Ce contrôle portera sur les logements et les véhicules qui constituent un marché juteux des opérations de fraude et de blanchiment d’argent.
Zoom sur la fortune! Les biens mobiliers et immobiliers seront répertoriés à la lettre. L’Etat compte recenser tous les acquis des citoyens et des sociétés. Ce contrôle portera sur les logements et les véhicules qui constituent un marché juteux dans les opérations de fraude et de blanchiment d’argent. Désormais, l’Etat sera informé sur toutes les acquisitions des citoyens et des entreprises. Les pouvoirs publics semblent avoir trouvé le moyen pour démanteler le secret sur la fortune des citoyens considérée comme territoire inaccessible.
Les sociétés et les compagnies d’assurances ou de réassurances seront tenues de transmettre, chaque trimestre, un inventaire détaillé sur leurs clients à l’administration fiscale. En termes plus clairs, l’Etat veut asseoir une police d’assurance pour mieux maîtriser le patrimoine immobilier et mobilier des citoyens. C’est là, l’une des importantes dispositions fiscales contenues dans le projet de loi de finances 2011.

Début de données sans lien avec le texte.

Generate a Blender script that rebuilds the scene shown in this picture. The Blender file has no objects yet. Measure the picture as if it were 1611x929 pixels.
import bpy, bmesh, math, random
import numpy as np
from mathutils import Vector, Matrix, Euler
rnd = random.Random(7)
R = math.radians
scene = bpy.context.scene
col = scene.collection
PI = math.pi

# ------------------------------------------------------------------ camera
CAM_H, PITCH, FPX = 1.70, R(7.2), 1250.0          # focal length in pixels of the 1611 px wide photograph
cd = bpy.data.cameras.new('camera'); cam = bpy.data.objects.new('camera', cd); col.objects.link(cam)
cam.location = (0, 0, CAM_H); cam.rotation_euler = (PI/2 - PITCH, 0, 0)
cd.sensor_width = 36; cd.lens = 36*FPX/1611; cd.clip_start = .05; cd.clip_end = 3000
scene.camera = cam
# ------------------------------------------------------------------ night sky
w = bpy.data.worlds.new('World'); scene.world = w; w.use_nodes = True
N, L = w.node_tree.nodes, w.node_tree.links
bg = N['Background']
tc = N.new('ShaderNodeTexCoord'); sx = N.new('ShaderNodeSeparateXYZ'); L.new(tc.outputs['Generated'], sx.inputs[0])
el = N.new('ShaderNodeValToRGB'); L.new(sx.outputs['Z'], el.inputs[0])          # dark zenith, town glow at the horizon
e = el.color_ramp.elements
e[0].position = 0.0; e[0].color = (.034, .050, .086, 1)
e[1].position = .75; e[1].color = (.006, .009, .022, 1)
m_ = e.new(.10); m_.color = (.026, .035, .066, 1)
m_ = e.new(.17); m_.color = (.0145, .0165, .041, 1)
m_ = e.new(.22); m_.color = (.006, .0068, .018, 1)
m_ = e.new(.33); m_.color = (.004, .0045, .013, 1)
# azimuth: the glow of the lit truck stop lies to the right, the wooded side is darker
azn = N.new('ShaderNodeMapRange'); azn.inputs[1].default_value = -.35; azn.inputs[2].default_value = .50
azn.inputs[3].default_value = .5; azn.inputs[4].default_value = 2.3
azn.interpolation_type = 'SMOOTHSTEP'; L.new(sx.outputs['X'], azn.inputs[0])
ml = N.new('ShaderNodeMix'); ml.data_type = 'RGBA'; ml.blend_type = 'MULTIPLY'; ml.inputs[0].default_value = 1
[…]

Cette mesure s’inscrit dans le cadre de la lutte contre la fraude et la corruption. Le gouvernement, qui fait de la lutte contre la corruption son cheval de bataille, diversifie ses outils de travail.
Il prévoit, dans ce projet, l’instauration de l’obligation de transmission, par les sociétés et compagnies d’assurances et de réassurances ou tout intervenant en la matière, d’un état des polices d’assurances contractées par les personnes physiques, les personnes morales et les entités administratives au titre de leurs véhicules ou du patrimoine immobilier.
L’article 52 du Code de procédures fiscales stipule que «les sociétés ou compagnies d’assurances ou de réassurances, les courtiers en assurance ainsi que tout organisme exerçant habituellement des activités d’assurances de véhicules ou immobilières, sont tenus d’adresser trimestriellement à l’administration fiscale, un état spécial des polices d’assurances souscrites auprès de leurs agences, par les personnes physiques, les personnes morales et par les entités administratives». Rien n’échappera à l’oeil de l’Etat. A travers cette mesure, l’Etat disposera d’un fichier fiscal détaillé sur les biens que possèdent chaque personne et chaque société.
Ces derniers n’auront plus à esquiver le Fisc ni même à falsifier leur identité. Indépendamment de leur volonté, les citoyens et les entreprises verront toute leur fortune dévoilée au Fisc. L’administration fiscale promet de jouer au gendarme.
Elle exhorte les entreprises à transmettre, sur support informatique ou par voie électronique, toutes les données et dans un délai de 20 jours du mois suivant le trimestre. En cas de non-respect de cette disposition, les sociétés seront exposées à une amende fiscale. L’état spécial des polices doit comporter, comme le précise l’article 52 bis, la désignation, le numéro d’identification fiscale et l’adresse de l’assureur ainsi que les renseignements précis concernant le véhicule ou le bien immobilier.
«Ces mesures, indique le projet de loi, ont pour objectif de renforcer les moyens de lutte contre les formes de fraudes fiscales et financières permettant ainsi à l’administration fiscale d’assurer le suivi des mouvements de capitaux et de détecter leur utilisation à travers l’acquisition de biens immobiliers et de véhicules automobiles.»
Sachant que le marché de l’immobilier et de l’automobile connaît beaucoup de trafic et de transactions douteuses, l’Etat met le doigt sur la plaie.
Cette disposition signe la fin du laisser-aller et va stopper les dépassements enregistrés dans le secteur de l’habitat. Il n’y aura plus de possibilité d’acquérir plusieurs logements.
Les arnaqueurs qui ont acquis plusieurs logements dans le cadre du programme social ou promotionnel ne peuvent plus en tirer profit. Il faut reconnaître qu’en l’absence d’un fichier national, des opportunistes ont bénéficié de deux à trois logements lancés dans le cadre social qu’ils revendent à des prix exorbitants.
Cette mesure vient compléter l’arsenal de lois de lutte contre la corruption. Vu que ce phénomène a pris des proportions alarmantes menaçant même la stabilité des institutions, le chef de l’Etat a donné de larges pouvoirs à la Cour des comptes pour contrôler les deniers publics.
Il y a lieu de rappeler que le gouvernement avait tenté d’imposer aux responsables politiques et aux élus la déclaration de patrimoine. En vain. Cette disposition est restée lettre morte.